Abstract

Lithium-lead (PbLi) flow plays the major roles: removing nuclear heating, breeding tritium and multiplying neutrons, in the appeared typical liquid breeder blanket designs for magnetically confined fusion reactors. Under the buoyancy effect caused by the volumetric nuclear heating with large gradient in the radial direction, flow reversals can be generated in the magnetohydrodynamic (MHD) PbLi flow in the poloidal downward-flow duct(s) of such blanket designs, which may import negative consequences to the functionality of the breeder blanket.

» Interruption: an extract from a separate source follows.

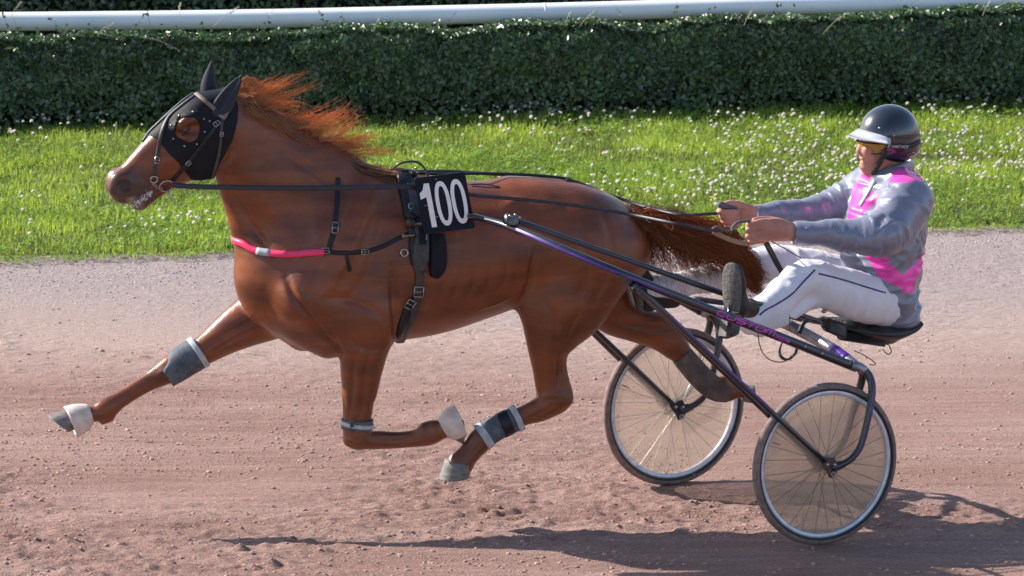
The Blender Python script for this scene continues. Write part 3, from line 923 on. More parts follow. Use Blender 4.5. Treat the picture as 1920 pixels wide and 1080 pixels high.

Based on a theory regarding mixed convection in fully developed MHD duct flows developed by Smolentsev et al. (Smolentsev, Moreau & Abdou, Characterization of key magnetohydrodynamic phenomena in PbLi flows for the US DCLL blanket, Fusion Engineering and Design 83, 771-783, 2008), this study attempts to further quantitatively analyze the above-mentioned flow-reversal issues, and in the meantime to develop an approach to eliminate the reverse flow regime by regulation of the duct dimensions. Numerical simulations are performed for buoyancy-opposed MHD duct flows of PbLi in order to demonstrate the effectiveness of the proposed duct-dimension-regulation approach on eliminating the occurrence of reverse flows. It is found that, in the reverse flow regime, the reversal structures travel to the downstream from their onset locations at a speed essentially equal to the mean flow velocity in the bulk; the reverse flow regime can be effectively eliminated by regulating the duct dimensions. Comprehensive discussions about the reverse flow related issues in the DCLL type blanket are then stressed.